I'm getting far off topic, (i should write a book, looks like i have enough to say)....

The reason I bring up the guy from the other night is because, again, although the conversation wasn't over stimulating, I decided to start thinking more goal orientated. I am going to sort through the skelotons in my closet and figure out waht I want and what I want to do and how the hell to get there. I think this is a very good, and big step in my life.

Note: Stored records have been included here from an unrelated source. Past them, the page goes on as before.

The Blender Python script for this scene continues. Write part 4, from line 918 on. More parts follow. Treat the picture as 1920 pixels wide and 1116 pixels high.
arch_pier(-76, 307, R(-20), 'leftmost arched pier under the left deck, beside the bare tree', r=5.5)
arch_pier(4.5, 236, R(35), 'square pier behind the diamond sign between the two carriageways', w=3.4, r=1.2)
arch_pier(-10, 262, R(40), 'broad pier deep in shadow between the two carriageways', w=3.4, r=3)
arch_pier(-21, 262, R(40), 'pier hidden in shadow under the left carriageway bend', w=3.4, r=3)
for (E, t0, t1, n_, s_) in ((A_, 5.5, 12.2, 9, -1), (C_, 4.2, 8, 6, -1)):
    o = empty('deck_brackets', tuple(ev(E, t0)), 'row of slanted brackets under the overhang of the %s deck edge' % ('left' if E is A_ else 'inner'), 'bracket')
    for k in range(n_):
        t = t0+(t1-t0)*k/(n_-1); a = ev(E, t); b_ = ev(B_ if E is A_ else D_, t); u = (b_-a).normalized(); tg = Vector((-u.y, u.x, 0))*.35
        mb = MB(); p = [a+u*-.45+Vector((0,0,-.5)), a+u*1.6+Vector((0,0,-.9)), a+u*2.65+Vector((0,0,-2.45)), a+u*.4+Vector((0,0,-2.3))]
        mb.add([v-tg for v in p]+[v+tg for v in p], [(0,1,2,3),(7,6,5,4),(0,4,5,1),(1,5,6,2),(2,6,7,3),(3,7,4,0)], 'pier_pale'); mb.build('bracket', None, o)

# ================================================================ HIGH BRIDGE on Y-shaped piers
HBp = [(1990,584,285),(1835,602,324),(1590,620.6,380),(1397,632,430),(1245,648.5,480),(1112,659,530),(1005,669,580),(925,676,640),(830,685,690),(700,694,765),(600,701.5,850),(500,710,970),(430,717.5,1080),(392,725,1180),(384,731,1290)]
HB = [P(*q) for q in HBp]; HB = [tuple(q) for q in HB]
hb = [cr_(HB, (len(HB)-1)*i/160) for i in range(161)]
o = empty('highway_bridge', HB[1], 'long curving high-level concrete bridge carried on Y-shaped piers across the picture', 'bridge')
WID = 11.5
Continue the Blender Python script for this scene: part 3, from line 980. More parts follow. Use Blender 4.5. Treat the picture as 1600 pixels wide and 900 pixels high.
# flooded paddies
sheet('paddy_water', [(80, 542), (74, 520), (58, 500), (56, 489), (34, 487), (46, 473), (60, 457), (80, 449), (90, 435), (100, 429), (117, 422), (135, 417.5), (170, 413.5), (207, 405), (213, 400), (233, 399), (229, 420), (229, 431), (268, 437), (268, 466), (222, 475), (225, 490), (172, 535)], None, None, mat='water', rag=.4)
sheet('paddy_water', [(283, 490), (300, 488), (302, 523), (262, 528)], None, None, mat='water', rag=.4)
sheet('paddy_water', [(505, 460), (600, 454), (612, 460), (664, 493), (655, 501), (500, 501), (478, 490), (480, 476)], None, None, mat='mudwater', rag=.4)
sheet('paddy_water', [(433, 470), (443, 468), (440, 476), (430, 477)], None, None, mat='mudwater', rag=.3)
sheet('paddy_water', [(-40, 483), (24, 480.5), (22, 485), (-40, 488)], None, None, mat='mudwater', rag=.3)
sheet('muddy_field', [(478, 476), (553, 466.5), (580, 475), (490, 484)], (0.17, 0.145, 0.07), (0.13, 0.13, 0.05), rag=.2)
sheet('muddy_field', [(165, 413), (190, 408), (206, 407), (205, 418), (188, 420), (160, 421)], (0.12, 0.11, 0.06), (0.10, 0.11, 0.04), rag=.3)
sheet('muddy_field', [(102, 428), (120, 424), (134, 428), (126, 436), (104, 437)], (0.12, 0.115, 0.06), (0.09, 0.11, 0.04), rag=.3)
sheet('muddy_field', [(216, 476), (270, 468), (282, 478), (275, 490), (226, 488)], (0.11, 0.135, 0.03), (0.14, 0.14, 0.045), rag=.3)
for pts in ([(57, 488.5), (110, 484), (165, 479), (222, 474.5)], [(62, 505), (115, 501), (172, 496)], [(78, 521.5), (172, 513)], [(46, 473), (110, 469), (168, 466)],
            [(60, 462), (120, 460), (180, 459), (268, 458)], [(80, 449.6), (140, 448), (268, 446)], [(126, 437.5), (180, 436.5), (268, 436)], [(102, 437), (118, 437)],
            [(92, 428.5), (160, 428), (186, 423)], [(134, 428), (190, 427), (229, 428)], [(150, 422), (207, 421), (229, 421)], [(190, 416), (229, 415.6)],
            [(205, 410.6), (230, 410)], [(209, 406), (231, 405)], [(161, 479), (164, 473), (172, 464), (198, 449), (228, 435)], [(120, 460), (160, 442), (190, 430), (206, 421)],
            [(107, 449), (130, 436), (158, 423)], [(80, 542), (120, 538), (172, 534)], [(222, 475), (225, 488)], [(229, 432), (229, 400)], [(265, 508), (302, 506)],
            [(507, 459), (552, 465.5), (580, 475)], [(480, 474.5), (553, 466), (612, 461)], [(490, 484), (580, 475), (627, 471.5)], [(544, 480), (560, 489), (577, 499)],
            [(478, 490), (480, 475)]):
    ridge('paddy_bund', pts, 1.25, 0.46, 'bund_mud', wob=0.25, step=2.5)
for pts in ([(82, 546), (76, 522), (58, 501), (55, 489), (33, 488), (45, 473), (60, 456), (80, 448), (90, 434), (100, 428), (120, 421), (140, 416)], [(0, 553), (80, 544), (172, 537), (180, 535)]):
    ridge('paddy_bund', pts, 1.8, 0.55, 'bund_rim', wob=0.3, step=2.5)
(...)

Later inserted I'm moving to a new city, with new people, and a new language. This is a big step for me, and I'd be lying if I said i wasn't scared shitless (excuse my language) but I think it will be good for me. I will be working, and i should ACTUALLY have some time to myself. I can't remember the last time that I wasn't commited 7 days a week to SOMETHING. This will allow me to start eating properly, sleeping properly, working out (my new place, if i get it, has a gym and pool which is extremely exciting). I've been so busy with my work and my life and i've been putting myself last. This is my opportunity to take care of me for once. It'll be a hard change, but good I think.

I realise this isn't the greatest piece of writing, but more a rambling. But it was necessary for me to get it off my chest and ramble for a bit, even if no one listens.

To those of you who do know me, i promise i will be around for more pictures, and more writings, when done my schooling, but right now that is my focus, and must remain my focus. Thanks for understanding.